■ Required work
Reproduce every line of the material below, but drop the pictures.

■ Information shown

· · · · ·

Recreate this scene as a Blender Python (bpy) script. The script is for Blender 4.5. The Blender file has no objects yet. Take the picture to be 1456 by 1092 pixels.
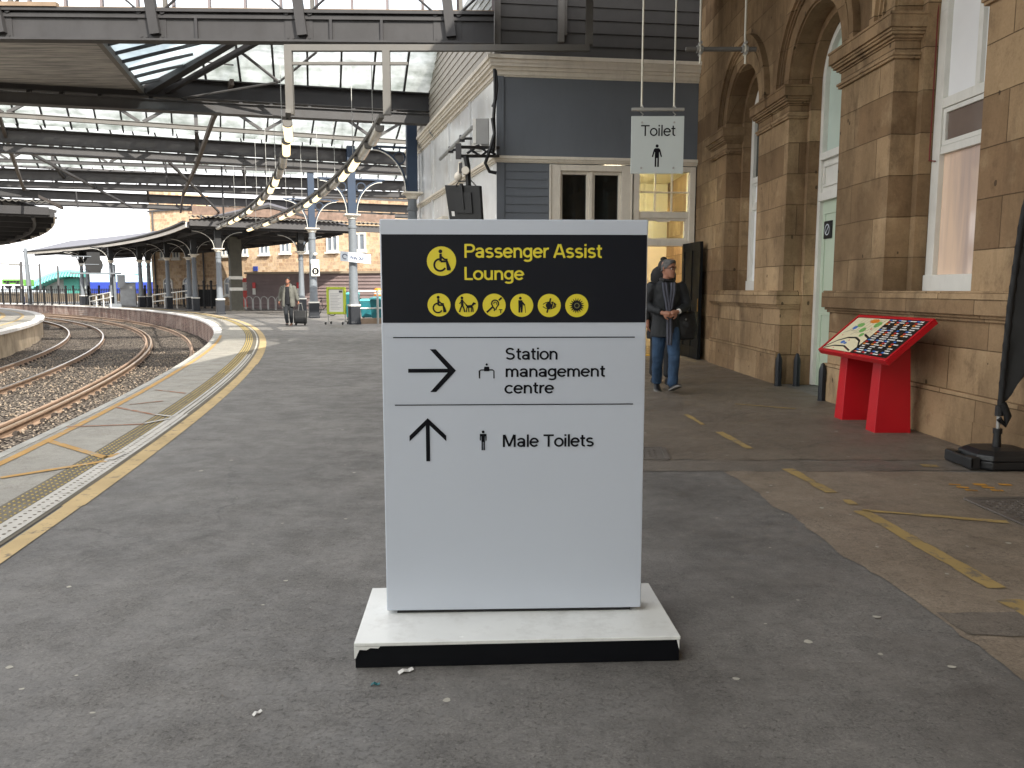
import bpy, bmesh, math, random
from mathutils import Vector, Matrix, noise
R = math.radians
rnd = random.Random(7)
S = bpy.context.scene
COL = S.collection
# ------------------------------------------------------------------ camera
F_PX, CXP, CYP, PITCH, EYE = 1135.0, 728.0, 546.0, R(6.76), 1.38
cam_data = bpy.data.cameras.new('camera')
cam_data.sensor_width = 36.0
cam_data.lens = F_PX / 1456 * 36
cam_data.clip_start = 0.05
cam_data.clip_end = 5000
cam = bpy.data.objects.new('camera', cam_data)
cam.location = (0, 0, EYE)
cam.rotation_euler = (R(90) - PITCH, 0, 0)
COL.objects.link(cam)
S.camera = cam
# ------------------------------------------------------------------ sky, sun, exposure
SUN_EL, SUN_AZ = R(36), R(146)          # azimuth clockwise from +Y
world = bpy.data.worlds.new('World')
S.world = world
world.use_nodes = True
wn, wl = world.node_tree.nodes, world.node_tree.links
wn.clear()
sky = wn.new('ShaderNodeTexSky')
sky.sky_type = 'NISHITA'
sky.sun_disc = False
sky.sun_elevation = SUN_EL
sky.sun_rotation = SUN_AZ
sky.dust_density = 4.0
sky.air_density = 1.0
hs = wn.new('ShaderNodeHueSaturation')
hs.inputs['Saturation'].default_value = 0.30
wl.new(sky.outputs[0], hs.inputs['Color'])
# broken cloud: pale veil over most of the sky
tc = wn.new('ShaderNodeTexCoord')
cn = wn.new('ShaderNodeTexNoise')
cn.inputs['Scale'].default_value = 3.0
cn.inputs['Detail'].default_value = 7.0
wl.new(tc.outputs['Generated'], cn.inputs['Vector'])
cr = wn.new('ShaderNodeValToRGB')
cr.color_ramp.elements[0].position = 0.34
cr.color_ramp.elements[1].position = 0.55
wl.new(cn.outputs['Fac'], cr.inputs['Fac'])
mixc = wn.new('ShaderNodeMix')
mixc.data_type = 'RGBA'
wl.new(cr.outputs['Color'], mixc.inputs[0])
wl.new(hs.outputs['Color'], mixc.inputs[6])
mixc.inputs[7].default_value = (9.6, 9.6, 9.8, 1)
bg = wn.new('ShaderNodeBackground')
bg.inputs['Strength'].default_value = 0.12
wl.new(mixc.outputs[2], bg.inputs['Color'])
wo = wn.new('ShaderNodeOutputWorld')
wl.new(bg.outputs[0], wo.inputs[0])
sun_data = bpy.data.lights.new('sun', 'SUN')
sun_data.energy = 3.6
sun_data.angle = R(0.5)
sun_data.color = (1.0, 0.94, 0.84)
sun = bpy.data.objects.new('sun', sun_data)
sd = Vector((math.sin(SUN_AZ) * math.cos(SUN_EL), math.cos(SUN_AZ) * math.cos(SUN_EL), math.sin(SUN_EL)))
sun.rotation_euler = sd.to_track_quat('Z', 'Y').to_euler()
sun.location = (30, -20, 40)
COL.objects.link(sun)
S.view_settings.view_transform = 'Standard'
S.view_settings.look = 'None'
S.view_settings.exposure = 1.2
S.view_settings.gamma = 1.0
S.render.engine = 'CYCLES'
S.cycles.max_bounces = 8
S.cycles.diffuse_bounces = 4
S.cycles.transparent_max_bounces = 12
S.cycles.use_denoising = True
S.cycles.sample_clamp_indirect = 8.0

# ------------------------------------------------------------------ placing helpers
_cp, _sp = math.cos(PITCH), math.sin(PITCH)
def _ray(px, py):
    u, v = (px - CXP) / F_PX, (CYP - py) / F_PX
    return Vector((u, _cp + v * _sp, v * _cp - _sp))
def gz(px, py, z=0.0):
    r = _ray(px, py); t = (z - EYE) / r.z
    return Vector((r.x * t, r.y * t, z))
def gy(px, py, Y):
    r = _ray(px, py); t = Y / r.y
    return Vector((r.x * t, Y, EYE + r.z * t))
def gplane(px, py, p, n):
    p = Vector(p); n = Vector(n); r = _ray(px, py)
    o = Vector((0, 0, EYE))
    return o + r * ((p - o).dot(n) / r.dot(n))
# the station lies on one long curve: angle a (degrees), metres outside the yellow line
AC, AR = Vector((-117.0, -13.3, 0)), 115.7
def arc(a, off, z=0.0):
    return Vector((AC.x + (AR + off) * math.cos(R(a)), AC.y + (AR + off) * math.sin(R(a)), z))
def arc_rot(a):
    return R(a)          # rotation whose local +x points outwards and +y along the curve

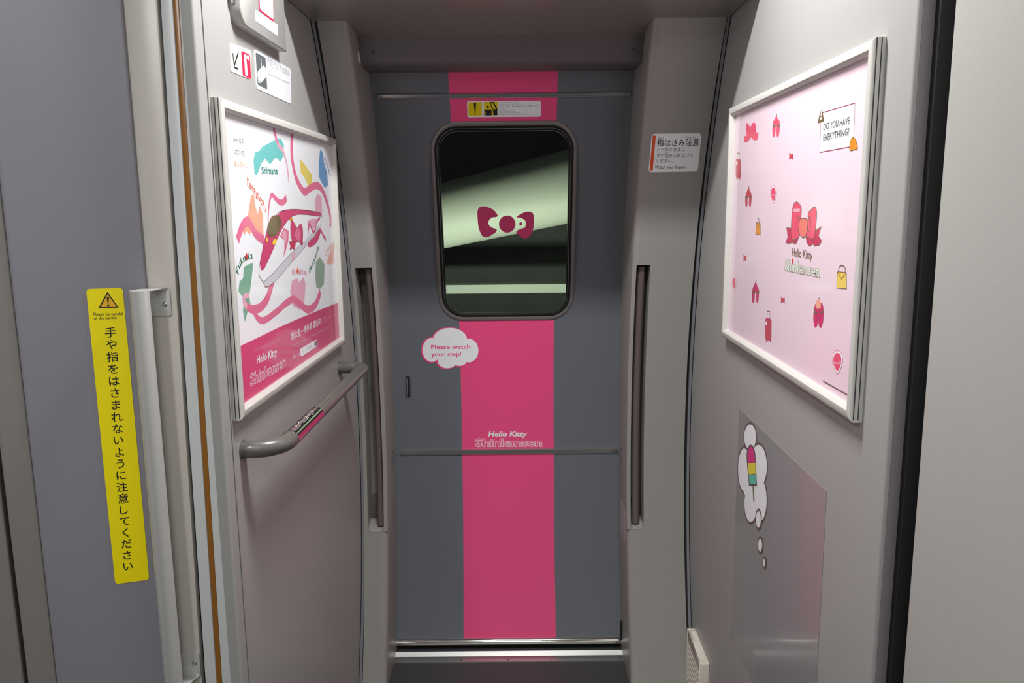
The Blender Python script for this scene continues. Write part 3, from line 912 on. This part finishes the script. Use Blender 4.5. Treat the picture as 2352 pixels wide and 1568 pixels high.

· · · · ·

■ Solution for this task
Recreate this scene as a Blender Python (bpy) script. The script is for Blender 4.5. The Blender file has no objects yet. Take the picture to be 1456 by 1092 pixels.
import bpy, bmesh, math, random
from mathutils import Vector, Matrix, noise
R = math.radians
rnd = random.Random(7)
S = bpy.context.scene
COL = S.collection
# ------------------------------------------------------------------ camera
F_PX, CXP, CYP, PITCH, EYE = 1135.0, 728.0, 546.0, R(6.76), 1.38
cam_data = bpy.data.cameras.new('camera')
cam_data.sensor_width = 36.0
cam_data.lens = F_PX / 1456 * 36
cam_data.clip_start = 0.05
cam_data.clip_end = 5000
cam = bpy.data.objects.new('camera', cam_data)
cam.location = (0, 0, EYE)
cam.rotation_euler = (R(90) - PITCH, 0, 0)
COL.objects.link(cam)
S.camera = cam
# ------------------------------------------------------------------ sky, sun, exposure
SUN_EL, SUN_AZ = R(36), R(146)          # azimuth clockwise from +Y
world = bpy.data.worlds.new('World')
S.world = world
world.use_nodes = True
wn, wl = world.node_tree.nodes, world.node_tree.links
wn.clear()
sky = wn.new('ShaderNodeTexSky')
sky.sky_type = 'NISHITA'
sky.sun_disc = False
sky.sun_elevation = SUN_EL
sky.sun_rotation = SUN_AZ
sky.dust_density = 4.0
sky.air_density = 1.0
hs = wn.new('ShaderNodeHueSaturation')
hs.inputs['Saturation'].default_value = 0.30
wl.new(sky.outputs[0], hs.inputs['Color'])
# broken cloud: pale veil over most of the sky
tc = wn.new('ShaderNodeTexCoord')
cn = wn.new('ShaderNodeTexNoise')
cn.inputs['Scale'].default_value = 3.0
cn.inputs['Detail'].default_value = 7.0
wl.new(tc.outputs['Generated'], cn.inputs['Vector'])
cr = wn.new('ShaderNodeValToRGB')
cr.color_ramp.elements[0].position = 0.34
cr.color_ramp.elements[1].position = 0.55
wl.new(cn.outputs['Fac'], cr.inputs['Fac'])
mixc = wn.new('ShaderNodeMix')
mixc.data_type = 'RGBA'
wl.new(cr.outputs['Color'], mixc.inputs[0])
wl.new(hs.outputs['Color'], mixc.inputs[6])
mixc.inputs[7].default_value = (9.6, 9.6, 9.8, 1)
bg = wn.new('ShaderNodeBackground')
bg.inputs['Strength'].default_value = 0.12
wl.new(mixc.outputs[2], bg.inputs['Color'])
wo = wn.new('ShaderNodeOutputWorld')
wl.new(bg.outputs[0], wo.inputs[0])
sun_data = bpy.data.lights.new('sun', 'SUN')
sun_data.energy = 3.6
sun_data.angle = R(0.5)
sun_data.color = (1.0, 0.94, 0.84)
sun = bpy.data.objects.new('sun', sun_data)
sd = Vector((math.sin(SUN_AZ) * math.cos(SUN_EL), math.cos(SUN_AZ) * math.cos(SUN_EL), math.sin(SUN_EL)))
sun.rotation_euler = sd.to_track_quat('Z', 'Y').to_euler()
sun.location = (30, -20, 40)
COL.objects.link(sun)
S.view_settings.view_transform = 'Standard'
S.view_settings.look = 'None'
S.view_settings.exposure = 1.2
S.view_settings.gamma = 1.0
S.render.engine = 'CYCLES'
S.cycles.max_bounces = 8
S.cycles.diffuse_bounces = 4
S.cycles.transparent_max_bounces = 12
S.cycles.use_denoising = True
S.cycles.sample_clamp_indirect = 8.0

# ------------------------------------------------------------------ placing helpers
_cp, _sp = math.cos(PITCH), math.sin(PITCH)
def _ray(px, py):
    u, v = (px - CXP) / F_PX, (CYP - py) / F_PX
    return Vector((u, _cp + v * _sp, v * _cp - _sp))
def gz(px, py, z=0.0):
    r = _ray(px, py); t = (z - EYE) / r.z
    return Vector((r.x * t, r.y * t, z))
def gy(px, py, Y):
    r = _ray(px, py); t = Y / r.y
    return Vector((r.x * t, Y, EYE + r.z * t))
def gplane(px, py, p, n):
    p = Vector(p); n = Vector(n); r = _ray(px, py)
    o = Vector((0, 0, EYE))
    return o + r * ((p - o).dot(n) / r.dot(n))
# the station lies on one long curve: angle a (degrees), metres outside the yellow line
AC, AR = Vector((-117.0, -13.3, 0)), 115.7
def arc(a, off, z=0.0):
    return Vector((AC.x + (AR + off) * math.cos(R(a)), AC.y + (AR + off) * math.sin(R(a)), z))
def arc_rot(a):
    return R(a)          # rotation whose local +x points outwards and +y along the curve

The Blender Python script for this scene continues. Write part 3, from line 912 on. This part finishes the script. Use Blender 4.5. Treat the picture as 2352 pixels wide and 1568 pixels high.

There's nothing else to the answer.